Dataset:
⁂

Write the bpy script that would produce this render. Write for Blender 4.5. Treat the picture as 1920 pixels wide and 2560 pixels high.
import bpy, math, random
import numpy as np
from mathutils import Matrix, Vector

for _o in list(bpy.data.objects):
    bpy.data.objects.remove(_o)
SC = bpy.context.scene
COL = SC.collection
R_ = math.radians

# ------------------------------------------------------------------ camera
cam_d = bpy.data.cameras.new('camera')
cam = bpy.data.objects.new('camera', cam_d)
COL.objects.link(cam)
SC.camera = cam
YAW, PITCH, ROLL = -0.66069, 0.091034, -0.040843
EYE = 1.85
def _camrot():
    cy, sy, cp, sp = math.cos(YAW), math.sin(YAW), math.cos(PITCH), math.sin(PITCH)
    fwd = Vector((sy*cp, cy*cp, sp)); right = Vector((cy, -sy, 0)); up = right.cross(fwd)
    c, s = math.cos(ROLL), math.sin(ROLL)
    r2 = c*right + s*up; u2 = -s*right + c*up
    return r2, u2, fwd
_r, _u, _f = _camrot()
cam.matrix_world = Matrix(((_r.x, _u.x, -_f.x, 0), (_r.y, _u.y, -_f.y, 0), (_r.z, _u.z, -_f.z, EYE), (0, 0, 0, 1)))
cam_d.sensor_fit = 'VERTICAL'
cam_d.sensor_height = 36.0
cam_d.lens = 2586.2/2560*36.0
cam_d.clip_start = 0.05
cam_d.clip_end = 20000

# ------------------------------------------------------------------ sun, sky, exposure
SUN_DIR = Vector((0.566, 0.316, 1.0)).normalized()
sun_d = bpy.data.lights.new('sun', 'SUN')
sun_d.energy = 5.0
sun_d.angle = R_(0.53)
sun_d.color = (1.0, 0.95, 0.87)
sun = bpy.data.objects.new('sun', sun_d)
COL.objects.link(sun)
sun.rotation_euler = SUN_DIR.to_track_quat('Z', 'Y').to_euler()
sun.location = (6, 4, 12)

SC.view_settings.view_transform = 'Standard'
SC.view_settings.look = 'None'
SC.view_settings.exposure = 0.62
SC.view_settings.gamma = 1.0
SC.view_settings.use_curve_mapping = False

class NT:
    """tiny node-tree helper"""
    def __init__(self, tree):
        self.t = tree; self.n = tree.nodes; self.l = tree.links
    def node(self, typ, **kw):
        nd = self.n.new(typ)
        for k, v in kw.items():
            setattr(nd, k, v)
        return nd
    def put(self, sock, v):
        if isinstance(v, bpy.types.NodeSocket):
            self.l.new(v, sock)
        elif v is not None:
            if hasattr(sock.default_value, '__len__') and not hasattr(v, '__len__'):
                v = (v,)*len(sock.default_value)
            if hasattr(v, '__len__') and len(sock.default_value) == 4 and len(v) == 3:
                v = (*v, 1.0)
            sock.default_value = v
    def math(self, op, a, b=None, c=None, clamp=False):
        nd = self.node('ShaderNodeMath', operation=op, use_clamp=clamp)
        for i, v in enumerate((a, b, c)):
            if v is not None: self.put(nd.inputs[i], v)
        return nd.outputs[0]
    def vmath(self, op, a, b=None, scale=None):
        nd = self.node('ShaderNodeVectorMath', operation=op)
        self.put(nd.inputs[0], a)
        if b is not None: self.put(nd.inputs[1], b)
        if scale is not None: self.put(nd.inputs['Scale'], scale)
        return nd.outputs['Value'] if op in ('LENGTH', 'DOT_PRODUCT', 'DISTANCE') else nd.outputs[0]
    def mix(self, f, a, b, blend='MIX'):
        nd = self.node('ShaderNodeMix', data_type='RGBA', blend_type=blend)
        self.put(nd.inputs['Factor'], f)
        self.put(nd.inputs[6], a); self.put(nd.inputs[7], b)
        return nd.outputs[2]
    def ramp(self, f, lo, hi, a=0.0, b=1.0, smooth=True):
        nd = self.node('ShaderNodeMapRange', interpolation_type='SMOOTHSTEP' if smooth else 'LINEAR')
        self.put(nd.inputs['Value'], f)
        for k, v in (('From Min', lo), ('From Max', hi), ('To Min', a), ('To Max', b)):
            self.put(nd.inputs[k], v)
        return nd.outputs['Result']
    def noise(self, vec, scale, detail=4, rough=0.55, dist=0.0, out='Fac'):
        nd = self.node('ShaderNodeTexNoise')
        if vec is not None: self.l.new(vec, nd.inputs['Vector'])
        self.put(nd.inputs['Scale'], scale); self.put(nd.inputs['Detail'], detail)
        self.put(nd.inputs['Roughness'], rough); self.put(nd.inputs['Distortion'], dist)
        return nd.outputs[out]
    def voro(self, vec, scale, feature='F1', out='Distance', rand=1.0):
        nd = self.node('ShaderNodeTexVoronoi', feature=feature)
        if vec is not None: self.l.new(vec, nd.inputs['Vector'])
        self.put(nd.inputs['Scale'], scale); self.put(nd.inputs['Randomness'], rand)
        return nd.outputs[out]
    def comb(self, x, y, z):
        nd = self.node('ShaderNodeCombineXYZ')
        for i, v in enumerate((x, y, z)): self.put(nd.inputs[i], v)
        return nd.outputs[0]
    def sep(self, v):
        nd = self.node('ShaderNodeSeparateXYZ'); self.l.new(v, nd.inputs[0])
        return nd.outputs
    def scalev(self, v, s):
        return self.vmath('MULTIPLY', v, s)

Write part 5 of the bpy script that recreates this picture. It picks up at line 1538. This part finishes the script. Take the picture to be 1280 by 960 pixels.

⁂

Problem details:
Each line above must be reproduced exactly as it stands.

Problem solution:
Write the bpy script that would produce this render. Write for Blender 4.5. Treat the picture as 1920 pixels wide and 2560 pixels high.
import bpy, math, random
import numpy as np
from mathutils import Matrix, Vector

for _o in list(bpy.data.objects):
    bpy.data.objects.remove(_o)
SC = bpy.context.scene
COL = SC.collection
R_ = math.radians

# ------------------------------------------------------------------ camera
cam_d = bpy.data.cameras.new('camera')
cam = bpy.data.objects.new('camera', cam_d)
COL.objects.link(cam)
SC.camera = cam
YAW, PITCH, ROLL = -0.66069, 0.091034, -0.040843
EYE = 1.85
def _camrot():
    cy, sy, cp, sp = math.cos(YAW), math.sin(YAW), math.cos(PITCH), math.sin(PITCH)
    fwd = Vector((sy*cp, cy*cp, sp)); right = Vector((cy, -sy, 0)); up = right.cross(fwd)
    c, s = math.cos(ROLL), math.sin(ROLL)
    r2 = c*right + s*up; u2 = -s*right + c*up
    return r2, u2, fwd
_r, _u, _f = _camrot()
cam.matrix_world = Matrix(((_r.x, _u.x, -_f.x, 0), (_r.y, _u.y, -_f.y, 0), (_r.z, _u.z, -_f.z, EYE), (0, 0, 0, 1)))
cam_d.sensor_fit = 'VERTICAL'
cam_d.sensor_height = 36.0
cam_d.lens = 2586.2/2560*36.0
cam_d.clip_start = 0.05
cam_d.clip_end = 20000

# ------------------------------------------------------------------ sun, sky, exposure
SUN_DIR = Vector((0.566, 0.316, 1.0)).normalized()
sun_d = bpy.data.lights.new('sun', 'SUN')
sun_d.energy = 5.0
sun_d.angle = R_(0.53)
sun_d.color = (1.0, 0.95, 0.87)
sun = bpy.data.objects.new('sun', sun_d)
COL.objects.link(sun)
sun.rotation_euler = SUN_DIR.to_track_quat('Z', 'Y').to_euler()
sun.location = (6, 4, 12)

SC.view_settings.view_transform = 'Standard'
SC.view_settings.look = 'None'
SC.view_settings.exposure = 0.62
SC.view_settings.gamma = 1.0
SC.view_settings.use_curve_mapping = False

class NT:
    """tiny node-tree helper"""
    def __init__(self, tree):
        self.t = tree; self.n = tree.nodes; self.l = tree.links
    def node(self, typ, **kw):
        nd = self.n.new(typ)
        for k, v in kw.items():
            setattr(nd, k, v)
        return nd
    def put(self, sock, v):
        if isinstance(v, bpy.types.NodeSocket):
            self.l.new(v, sock)
        elif v is not None:
            if hasattr(sock.default_value, '__len__') and not hasattr(v, '__len__'):
                v = (v,)*len(sock.default_value)
            if hasattr(v, '__len__') and len(sock.default_value) == 4 and len(v) == 3:
                v = (*v, 1.0)
            sock.default_value = v
    def math(self, op, a, b=None, c=None, clamp=False):
        nd = self.node('ShaderNodeMath', operation=op, use_clamp=clamp)
        for i, v in enumerate((a, b, c)):
            if v is not None: self.put(nd.inputs[i], v)
        return nd.outputs[0]
    def vmath(self, op, a, b=None, scale=None):
        nd = self.node('ShaderNodeVectorMath', operation=op)
        self.put(nd.inputs[0], a)
        if b is not None: self.put(nd.inputs[1], b)
        if scale is not None: self.put(nd.inputs['Scale'], scale)
        return nd.outputs['Value'] if op in ('LENGTH', 'DOT_PRODUCT', 'DISTANCE') else nd.outputs[0]
    def mix(self, f, a, b, blend='MIX'):
        nd = self.node('ShaderNodeMix', data_type='RGBA', blend_type=blend)
        self.put(nd.inputs['Factor'], f)
        self.put(nd.inputs[6], a); self.put(nd.inputs[7], b)
        return nd.outputs[2]
    def ramp(self, f, lo, hi, a=0.0, b=1.0, smooth=True):
        nd = self.node('ShaderNodeMapRange', interpolation_type='SMOOTHSTEP' if smooth else 'LINEAR')
        self.put(nd.inputs['Value'], f)
        for k, v in (('From Min', lo), ('From Max', hi), ('To Min', a), ('To Max', b)):
            self.put(nd.inputs[k], v)
        return nd.outputs['Result']
    def noise(self, vec, scale, detail=4, rough=0.55, dist=0.0, out='Fac'):
        nd = self.node('ShaderNodeTexNoise')
        if vec is not None: self.l.new(vec, nd.inputs['Vector'])
        self.put(nd.inputs['Scale'], scale); self.put(nd.inputs['Detail'], detail)
        self.put(nd.inputs['Roughness'], rough); self.put(nd.inputs['Distortion'], dist)
        return nd.outputs[out]
    def voro(self, vec, scale, feature='F1', out='Distance', rand=1.0):
        nd = self.node('ShaderNodeTexVoronoi', feature=feature)
        if vec is not None: self.l.new(vec, nd.inputs['Vector'])
        self.put(nd.inputs['Scale'], scale); self.put(nd.inputs['Randomness'], rand)
        return nd.outputs[out]
    def comb(self, x, y, z):
        nd = self.node('ShaderNodeCombineXYZ')
        for i, v in enumerate((x, y, z)): self.put(nd.inputs[i], v)
        return nd.outputs[0]
    def sep(self, v):
        nd = self.node('ShaderNodeSeparateXYZ'); self.l.new(v, nd.inputs[0])
        return nd.outputs
    def scalev(self, v, s):
        return self.vmath('MULTIPLY', v, s)

Write part 5 of the bpy script that recreates this picture. It picks up at line 1538. This part finishes the script. Take the picture to be 1280 by 960 pixels.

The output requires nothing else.